__Data extract__.
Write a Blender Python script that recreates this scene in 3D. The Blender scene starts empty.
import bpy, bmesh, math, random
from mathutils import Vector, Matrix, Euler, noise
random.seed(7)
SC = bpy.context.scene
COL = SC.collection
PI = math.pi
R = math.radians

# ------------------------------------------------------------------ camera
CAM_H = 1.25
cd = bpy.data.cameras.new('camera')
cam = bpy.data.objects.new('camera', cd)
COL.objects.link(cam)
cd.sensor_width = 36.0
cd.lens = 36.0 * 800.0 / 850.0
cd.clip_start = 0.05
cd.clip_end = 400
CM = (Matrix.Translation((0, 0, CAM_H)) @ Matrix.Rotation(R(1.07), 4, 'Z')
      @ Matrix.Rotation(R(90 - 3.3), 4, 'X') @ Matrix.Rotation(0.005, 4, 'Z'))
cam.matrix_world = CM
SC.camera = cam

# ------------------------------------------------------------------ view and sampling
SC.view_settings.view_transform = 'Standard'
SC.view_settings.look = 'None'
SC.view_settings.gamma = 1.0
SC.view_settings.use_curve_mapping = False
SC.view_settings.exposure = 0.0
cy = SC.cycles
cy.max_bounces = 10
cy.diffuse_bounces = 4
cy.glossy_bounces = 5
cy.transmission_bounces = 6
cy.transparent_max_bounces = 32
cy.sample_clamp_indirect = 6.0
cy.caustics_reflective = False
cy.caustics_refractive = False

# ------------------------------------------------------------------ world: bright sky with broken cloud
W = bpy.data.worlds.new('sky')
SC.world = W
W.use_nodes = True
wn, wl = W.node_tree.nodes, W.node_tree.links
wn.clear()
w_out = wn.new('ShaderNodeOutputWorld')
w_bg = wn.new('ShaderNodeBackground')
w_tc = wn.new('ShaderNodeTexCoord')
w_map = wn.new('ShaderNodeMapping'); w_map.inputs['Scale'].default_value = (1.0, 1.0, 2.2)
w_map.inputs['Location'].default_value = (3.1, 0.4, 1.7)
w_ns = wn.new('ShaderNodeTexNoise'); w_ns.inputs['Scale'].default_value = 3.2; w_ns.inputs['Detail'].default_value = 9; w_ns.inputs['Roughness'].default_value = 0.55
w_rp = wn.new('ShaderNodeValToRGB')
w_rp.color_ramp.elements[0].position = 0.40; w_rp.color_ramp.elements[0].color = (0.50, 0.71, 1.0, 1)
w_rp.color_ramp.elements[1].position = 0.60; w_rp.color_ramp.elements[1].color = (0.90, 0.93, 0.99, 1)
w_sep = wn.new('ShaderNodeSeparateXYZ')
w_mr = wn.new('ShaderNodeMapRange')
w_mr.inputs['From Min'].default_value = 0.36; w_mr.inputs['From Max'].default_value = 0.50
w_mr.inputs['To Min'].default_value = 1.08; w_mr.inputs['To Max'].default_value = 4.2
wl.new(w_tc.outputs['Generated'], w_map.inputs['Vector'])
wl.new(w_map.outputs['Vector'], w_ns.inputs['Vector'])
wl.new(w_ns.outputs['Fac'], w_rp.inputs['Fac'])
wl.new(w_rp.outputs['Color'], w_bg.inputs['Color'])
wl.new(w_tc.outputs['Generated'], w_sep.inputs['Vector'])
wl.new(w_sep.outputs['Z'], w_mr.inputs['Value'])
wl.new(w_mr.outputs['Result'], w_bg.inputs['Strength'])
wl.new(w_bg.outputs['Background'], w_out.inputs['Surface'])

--

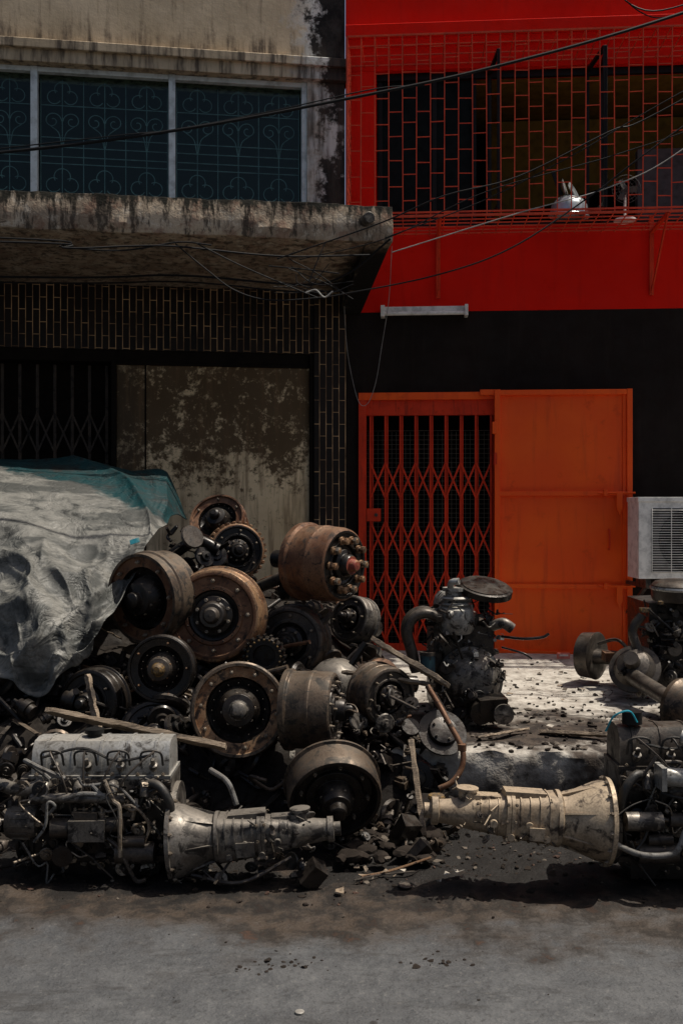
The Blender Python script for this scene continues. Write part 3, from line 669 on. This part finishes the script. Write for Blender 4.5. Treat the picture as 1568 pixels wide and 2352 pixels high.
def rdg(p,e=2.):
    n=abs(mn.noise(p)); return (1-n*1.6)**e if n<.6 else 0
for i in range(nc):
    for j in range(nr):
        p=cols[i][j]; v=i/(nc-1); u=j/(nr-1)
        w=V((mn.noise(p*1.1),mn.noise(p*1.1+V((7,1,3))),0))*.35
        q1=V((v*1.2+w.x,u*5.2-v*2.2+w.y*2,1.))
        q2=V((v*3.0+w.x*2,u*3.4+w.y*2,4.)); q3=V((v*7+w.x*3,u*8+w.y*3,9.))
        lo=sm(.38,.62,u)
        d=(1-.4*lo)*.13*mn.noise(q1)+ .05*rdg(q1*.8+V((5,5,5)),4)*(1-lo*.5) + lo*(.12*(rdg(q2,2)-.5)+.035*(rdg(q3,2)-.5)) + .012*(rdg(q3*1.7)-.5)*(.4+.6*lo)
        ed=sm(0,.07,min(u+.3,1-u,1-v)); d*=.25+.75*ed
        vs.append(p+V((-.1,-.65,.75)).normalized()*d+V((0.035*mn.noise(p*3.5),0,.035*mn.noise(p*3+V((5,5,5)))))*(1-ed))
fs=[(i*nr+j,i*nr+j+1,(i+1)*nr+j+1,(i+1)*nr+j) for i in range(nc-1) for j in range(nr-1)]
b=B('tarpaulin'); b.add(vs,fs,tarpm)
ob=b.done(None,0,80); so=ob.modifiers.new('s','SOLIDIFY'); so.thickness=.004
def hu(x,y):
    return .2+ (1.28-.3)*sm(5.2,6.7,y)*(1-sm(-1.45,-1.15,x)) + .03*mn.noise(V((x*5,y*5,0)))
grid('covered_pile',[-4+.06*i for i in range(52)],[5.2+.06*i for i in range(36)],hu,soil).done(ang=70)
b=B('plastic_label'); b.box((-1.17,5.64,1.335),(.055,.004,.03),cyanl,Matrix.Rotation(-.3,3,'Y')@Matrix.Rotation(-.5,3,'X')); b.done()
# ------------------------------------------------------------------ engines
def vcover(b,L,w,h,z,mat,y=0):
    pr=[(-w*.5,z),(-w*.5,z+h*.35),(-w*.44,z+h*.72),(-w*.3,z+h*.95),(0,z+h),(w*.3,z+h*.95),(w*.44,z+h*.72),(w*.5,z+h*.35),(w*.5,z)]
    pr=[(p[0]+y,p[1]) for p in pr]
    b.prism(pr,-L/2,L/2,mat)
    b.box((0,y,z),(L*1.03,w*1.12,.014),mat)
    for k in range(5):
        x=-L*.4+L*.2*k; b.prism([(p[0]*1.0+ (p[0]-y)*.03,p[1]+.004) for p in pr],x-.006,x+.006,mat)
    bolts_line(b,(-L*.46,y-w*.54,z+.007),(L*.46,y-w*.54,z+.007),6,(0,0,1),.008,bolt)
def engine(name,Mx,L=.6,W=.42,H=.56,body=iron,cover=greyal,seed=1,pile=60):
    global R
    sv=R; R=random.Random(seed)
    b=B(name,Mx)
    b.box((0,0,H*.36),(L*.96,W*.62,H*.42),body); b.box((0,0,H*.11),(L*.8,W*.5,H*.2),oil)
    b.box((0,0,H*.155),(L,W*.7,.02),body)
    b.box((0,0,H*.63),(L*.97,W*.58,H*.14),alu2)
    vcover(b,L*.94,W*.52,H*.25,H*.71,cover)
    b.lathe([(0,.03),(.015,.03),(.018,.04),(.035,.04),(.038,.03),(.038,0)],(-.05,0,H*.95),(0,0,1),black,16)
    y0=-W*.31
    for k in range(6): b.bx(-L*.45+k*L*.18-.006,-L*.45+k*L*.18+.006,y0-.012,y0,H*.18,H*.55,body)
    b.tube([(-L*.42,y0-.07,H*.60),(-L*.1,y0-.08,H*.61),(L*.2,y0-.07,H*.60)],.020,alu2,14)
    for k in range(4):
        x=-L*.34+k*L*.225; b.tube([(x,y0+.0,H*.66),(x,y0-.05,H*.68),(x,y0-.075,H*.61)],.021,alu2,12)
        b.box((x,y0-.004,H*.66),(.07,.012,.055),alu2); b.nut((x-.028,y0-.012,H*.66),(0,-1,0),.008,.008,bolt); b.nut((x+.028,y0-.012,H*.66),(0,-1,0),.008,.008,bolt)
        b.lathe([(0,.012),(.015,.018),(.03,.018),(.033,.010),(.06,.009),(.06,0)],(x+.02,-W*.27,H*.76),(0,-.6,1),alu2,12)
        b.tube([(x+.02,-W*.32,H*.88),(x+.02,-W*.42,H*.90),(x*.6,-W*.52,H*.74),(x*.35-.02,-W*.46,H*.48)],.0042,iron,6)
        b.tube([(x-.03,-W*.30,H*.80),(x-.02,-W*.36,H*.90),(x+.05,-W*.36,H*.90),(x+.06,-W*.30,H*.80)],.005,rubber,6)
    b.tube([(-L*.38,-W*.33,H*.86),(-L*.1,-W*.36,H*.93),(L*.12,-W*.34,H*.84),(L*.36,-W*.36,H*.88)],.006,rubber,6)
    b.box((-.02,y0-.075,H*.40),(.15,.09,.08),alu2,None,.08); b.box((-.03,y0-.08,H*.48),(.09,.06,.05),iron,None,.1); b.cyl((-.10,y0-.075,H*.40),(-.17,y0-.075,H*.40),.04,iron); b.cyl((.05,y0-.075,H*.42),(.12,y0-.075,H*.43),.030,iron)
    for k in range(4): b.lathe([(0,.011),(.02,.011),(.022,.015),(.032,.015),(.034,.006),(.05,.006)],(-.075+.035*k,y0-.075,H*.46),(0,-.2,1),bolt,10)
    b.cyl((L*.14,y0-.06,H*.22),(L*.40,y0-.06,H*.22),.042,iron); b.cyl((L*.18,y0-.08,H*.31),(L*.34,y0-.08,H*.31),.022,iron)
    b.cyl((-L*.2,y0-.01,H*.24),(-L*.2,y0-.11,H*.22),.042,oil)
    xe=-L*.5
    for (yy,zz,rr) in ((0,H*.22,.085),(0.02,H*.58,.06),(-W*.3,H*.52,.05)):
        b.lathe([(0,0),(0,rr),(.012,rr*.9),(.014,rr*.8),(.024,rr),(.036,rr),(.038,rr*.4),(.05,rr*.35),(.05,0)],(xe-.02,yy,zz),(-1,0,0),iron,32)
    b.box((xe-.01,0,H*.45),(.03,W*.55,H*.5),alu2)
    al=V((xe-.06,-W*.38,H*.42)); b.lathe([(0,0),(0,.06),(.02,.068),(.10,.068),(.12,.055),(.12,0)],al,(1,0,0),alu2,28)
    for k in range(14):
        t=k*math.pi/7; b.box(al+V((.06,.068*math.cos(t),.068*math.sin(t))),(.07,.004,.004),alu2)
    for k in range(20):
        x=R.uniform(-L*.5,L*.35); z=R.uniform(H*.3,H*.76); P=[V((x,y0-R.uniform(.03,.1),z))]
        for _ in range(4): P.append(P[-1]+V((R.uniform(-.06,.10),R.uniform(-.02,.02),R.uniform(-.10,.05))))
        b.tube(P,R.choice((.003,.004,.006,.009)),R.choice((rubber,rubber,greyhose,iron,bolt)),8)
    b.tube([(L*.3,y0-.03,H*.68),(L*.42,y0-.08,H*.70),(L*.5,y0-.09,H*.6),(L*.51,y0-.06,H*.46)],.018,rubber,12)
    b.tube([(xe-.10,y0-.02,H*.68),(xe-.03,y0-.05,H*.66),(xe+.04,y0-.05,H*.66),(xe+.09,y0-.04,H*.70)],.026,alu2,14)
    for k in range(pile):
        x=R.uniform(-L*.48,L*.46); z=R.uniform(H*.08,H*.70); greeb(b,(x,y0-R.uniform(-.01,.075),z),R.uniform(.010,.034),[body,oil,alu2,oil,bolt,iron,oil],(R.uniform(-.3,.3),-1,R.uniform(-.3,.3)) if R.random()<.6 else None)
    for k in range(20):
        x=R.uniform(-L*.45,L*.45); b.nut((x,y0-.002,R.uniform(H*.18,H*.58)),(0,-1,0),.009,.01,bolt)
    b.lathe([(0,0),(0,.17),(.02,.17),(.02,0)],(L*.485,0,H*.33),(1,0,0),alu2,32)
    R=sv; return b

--

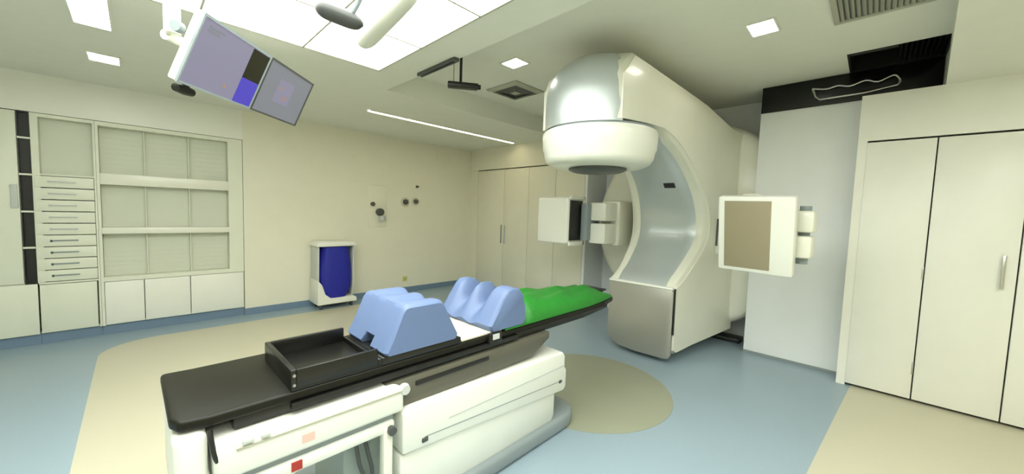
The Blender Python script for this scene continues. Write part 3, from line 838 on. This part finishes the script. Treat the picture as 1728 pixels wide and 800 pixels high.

__Task objective__. Copy exactly, and only, the lines from the one containing "Write a Blender" through the one containing "cy.caustics_refractive = False".

__Completed task__.
Write a Blender Python script that recreates this scene in 3D. The Blender scene starts empty.
import bpy, bmesh, math, random
from mathutils import Vector, Matrix, Euler, noise
random.seed(7)
SC = bpy.context.scene
COL = SC.collection
PI = math.pi
R = math.radians

# ------------------------------------------------------------------ camera
CAM_H = 1.25
cd = bpy.data.cameras.new('camera')
cam = bpy.data.objects.new('camera', cd)
COL.objects.link(cam)
cd.sensor_width = 36.0
cd.lens = 36.0 * 800.0 / 850.0
cd.clip_start = 0.05
cd.clip_end = 400
CM = (Matrix.Translation((0, 0, CAM_H)) @ Matrix.Rotation(R(1.07), 4, 'Z')
      @ Matrix.Rotation(R(90 - 3.3), 4, 'X') @ Matrix.Rotation(0.005, 4, 'Z'))
cam.matrix_world = CM
SC.camera = cam

# ------------------------------------------------------------------ view and sampling
SC.view_settings.view_transform = 'Standard'
SC.view_settings.look = 'None'
SC.view_settings.gamma = 1.0
SC.view_settings.use_curve_mapping = False
SC.view_settings.exposure = 0.0
cy = SC.cycles
cy.max_bounces = 10
cy.diffuse_bounces = 4
cy.glossy_bounces = 5
cy.transmission_bounces = 6
cy.transparent_max_bounces = 32
cy.sample_clamp_indirect = 6.0
cy.caustics_reflective = False
cy.caustics_refractive = False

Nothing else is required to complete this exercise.